RECORDS SHOWN:
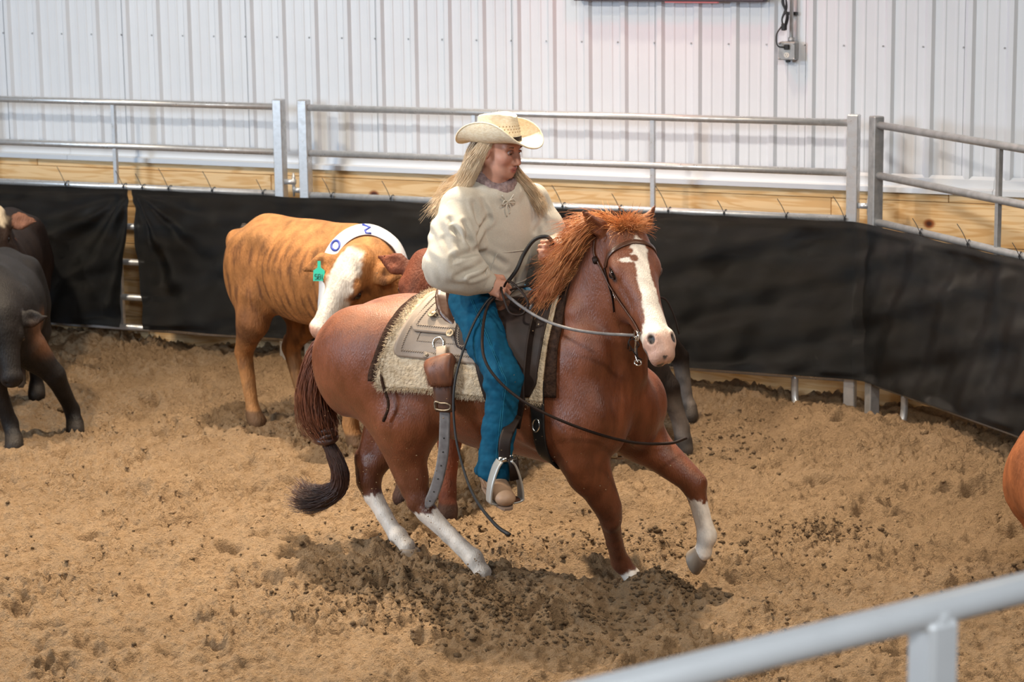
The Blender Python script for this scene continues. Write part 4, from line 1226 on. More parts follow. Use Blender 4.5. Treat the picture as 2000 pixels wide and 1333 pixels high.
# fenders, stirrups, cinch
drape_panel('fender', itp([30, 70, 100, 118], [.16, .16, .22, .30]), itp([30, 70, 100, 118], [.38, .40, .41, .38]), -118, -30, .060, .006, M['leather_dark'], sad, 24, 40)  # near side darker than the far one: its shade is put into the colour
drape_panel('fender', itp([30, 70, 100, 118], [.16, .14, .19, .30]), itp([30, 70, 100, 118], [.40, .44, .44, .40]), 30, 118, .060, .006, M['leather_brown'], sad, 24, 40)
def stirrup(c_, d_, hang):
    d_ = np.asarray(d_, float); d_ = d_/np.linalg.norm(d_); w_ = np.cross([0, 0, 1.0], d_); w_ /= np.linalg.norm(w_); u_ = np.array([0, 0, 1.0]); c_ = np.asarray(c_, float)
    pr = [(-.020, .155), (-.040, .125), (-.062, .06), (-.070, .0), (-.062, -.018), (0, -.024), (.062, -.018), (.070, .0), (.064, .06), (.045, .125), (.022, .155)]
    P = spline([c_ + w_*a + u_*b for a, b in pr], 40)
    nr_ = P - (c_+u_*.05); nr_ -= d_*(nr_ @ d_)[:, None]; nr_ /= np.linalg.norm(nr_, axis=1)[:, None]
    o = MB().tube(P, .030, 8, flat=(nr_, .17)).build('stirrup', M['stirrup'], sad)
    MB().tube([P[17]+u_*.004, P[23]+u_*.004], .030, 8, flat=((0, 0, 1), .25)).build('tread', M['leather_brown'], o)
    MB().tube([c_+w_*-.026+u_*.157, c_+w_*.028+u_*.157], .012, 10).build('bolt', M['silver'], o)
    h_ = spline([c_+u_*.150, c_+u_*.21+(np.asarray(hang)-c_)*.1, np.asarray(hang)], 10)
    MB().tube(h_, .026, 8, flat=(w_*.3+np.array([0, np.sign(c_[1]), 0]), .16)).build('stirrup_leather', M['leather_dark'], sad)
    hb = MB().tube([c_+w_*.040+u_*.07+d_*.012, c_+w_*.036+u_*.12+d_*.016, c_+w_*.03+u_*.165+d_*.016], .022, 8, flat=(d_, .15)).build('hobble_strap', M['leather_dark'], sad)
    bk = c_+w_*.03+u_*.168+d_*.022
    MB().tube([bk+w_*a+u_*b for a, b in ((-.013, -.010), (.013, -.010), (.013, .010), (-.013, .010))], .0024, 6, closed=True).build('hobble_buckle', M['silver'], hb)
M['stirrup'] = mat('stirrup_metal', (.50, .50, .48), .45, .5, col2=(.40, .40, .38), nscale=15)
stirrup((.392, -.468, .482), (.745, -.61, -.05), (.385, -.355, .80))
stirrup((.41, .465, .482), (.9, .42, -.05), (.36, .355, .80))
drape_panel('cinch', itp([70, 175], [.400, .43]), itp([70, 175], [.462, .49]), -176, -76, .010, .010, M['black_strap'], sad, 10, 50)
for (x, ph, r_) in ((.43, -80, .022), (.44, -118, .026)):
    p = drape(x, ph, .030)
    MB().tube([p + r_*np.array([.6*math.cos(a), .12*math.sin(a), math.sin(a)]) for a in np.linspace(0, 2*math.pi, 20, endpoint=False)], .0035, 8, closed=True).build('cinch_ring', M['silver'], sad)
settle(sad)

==

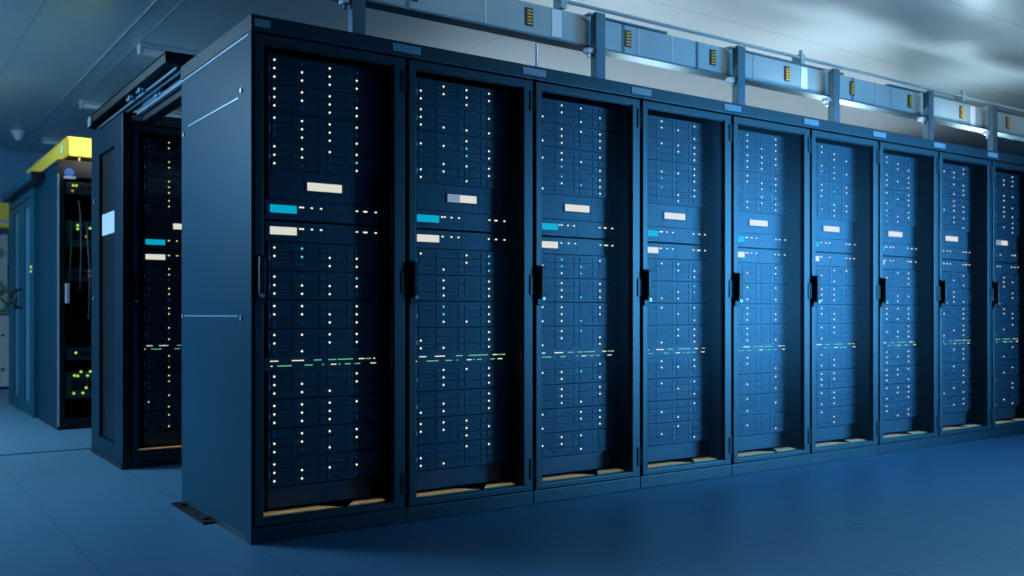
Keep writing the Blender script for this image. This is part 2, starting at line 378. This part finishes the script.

--

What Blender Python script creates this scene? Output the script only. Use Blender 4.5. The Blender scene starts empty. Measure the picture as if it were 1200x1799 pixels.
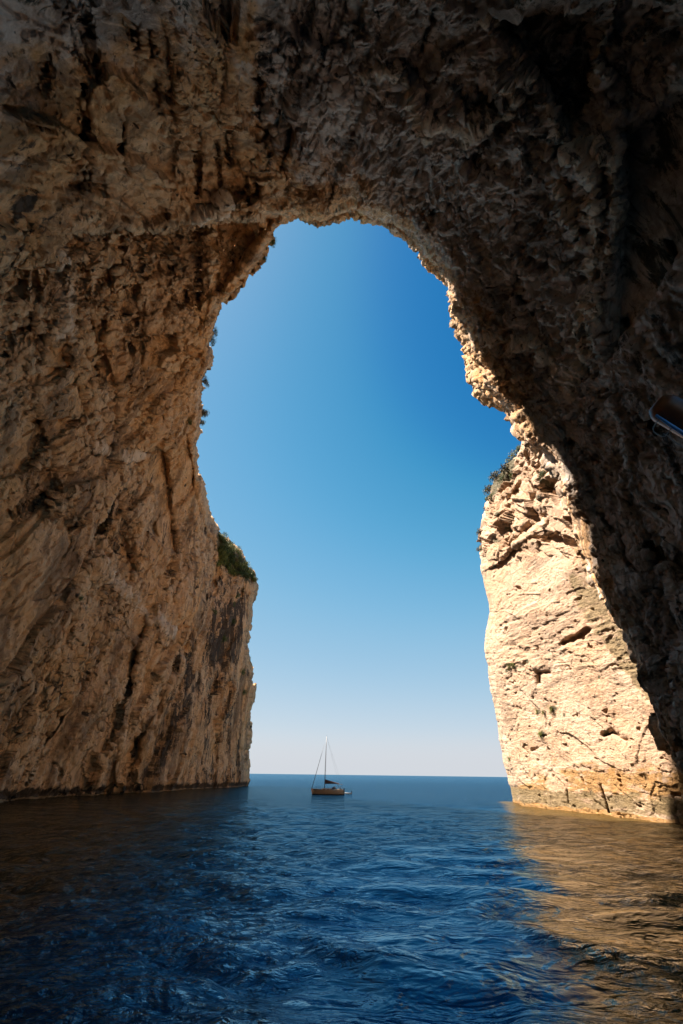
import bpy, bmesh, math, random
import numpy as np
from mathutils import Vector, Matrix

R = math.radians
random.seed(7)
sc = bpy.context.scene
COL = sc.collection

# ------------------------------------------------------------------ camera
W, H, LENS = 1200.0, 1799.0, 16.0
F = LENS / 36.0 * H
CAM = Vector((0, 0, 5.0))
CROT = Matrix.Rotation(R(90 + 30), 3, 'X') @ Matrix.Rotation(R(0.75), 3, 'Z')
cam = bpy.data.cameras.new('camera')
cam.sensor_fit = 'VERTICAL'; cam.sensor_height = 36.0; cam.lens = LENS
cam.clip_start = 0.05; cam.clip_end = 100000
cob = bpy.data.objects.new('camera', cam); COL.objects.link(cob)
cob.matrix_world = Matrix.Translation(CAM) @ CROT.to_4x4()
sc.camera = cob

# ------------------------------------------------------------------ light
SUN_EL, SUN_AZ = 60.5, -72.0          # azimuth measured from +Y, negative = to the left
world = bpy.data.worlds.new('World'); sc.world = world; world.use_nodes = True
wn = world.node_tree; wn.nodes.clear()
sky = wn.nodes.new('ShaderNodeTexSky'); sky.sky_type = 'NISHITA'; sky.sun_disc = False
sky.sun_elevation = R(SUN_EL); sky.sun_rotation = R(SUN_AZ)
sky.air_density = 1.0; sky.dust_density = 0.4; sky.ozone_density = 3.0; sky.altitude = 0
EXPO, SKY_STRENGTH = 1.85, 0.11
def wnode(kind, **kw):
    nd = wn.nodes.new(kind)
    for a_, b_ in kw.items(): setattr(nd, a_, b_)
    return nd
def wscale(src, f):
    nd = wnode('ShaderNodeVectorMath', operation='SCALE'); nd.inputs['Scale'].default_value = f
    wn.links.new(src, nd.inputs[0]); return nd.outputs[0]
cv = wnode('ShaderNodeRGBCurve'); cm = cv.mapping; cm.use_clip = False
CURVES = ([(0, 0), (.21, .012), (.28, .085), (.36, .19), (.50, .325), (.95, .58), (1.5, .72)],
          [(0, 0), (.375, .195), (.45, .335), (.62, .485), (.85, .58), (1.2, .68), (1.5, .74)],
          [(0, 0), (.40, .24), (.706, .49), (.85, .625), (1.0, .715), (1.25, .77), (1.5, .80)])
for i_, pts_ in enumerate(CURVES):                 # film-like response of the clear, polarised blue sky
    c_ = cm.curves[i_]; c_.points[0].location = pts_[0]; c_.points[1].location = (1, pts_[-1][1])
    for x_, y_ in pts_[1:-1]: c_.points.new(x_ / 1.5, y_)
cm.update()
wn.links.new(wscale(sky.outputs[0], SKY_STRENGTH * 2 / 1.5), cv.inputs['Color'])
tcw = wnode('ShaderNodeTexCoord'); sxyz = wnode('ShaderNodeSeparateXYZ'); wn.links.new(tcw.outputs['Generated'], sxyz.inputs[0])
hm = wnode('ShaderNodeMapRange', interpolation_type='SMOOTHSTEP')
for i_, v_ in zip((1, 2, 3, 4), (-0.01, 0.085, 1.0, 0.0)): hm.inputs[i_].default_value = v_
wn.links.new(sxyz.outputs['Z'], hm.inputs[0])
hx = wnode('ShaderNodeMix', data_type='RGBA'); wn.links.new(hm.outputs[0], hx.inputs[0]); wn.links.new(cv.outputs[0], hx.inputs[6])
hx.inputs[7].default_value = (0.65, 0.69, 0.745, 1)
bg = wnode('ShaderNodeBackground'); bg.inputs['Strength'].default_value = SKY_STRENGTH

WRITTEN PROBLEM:
Go over the records above line by line and count those holding the word "script". Reply only with the number.

TASK RESPONSE:
3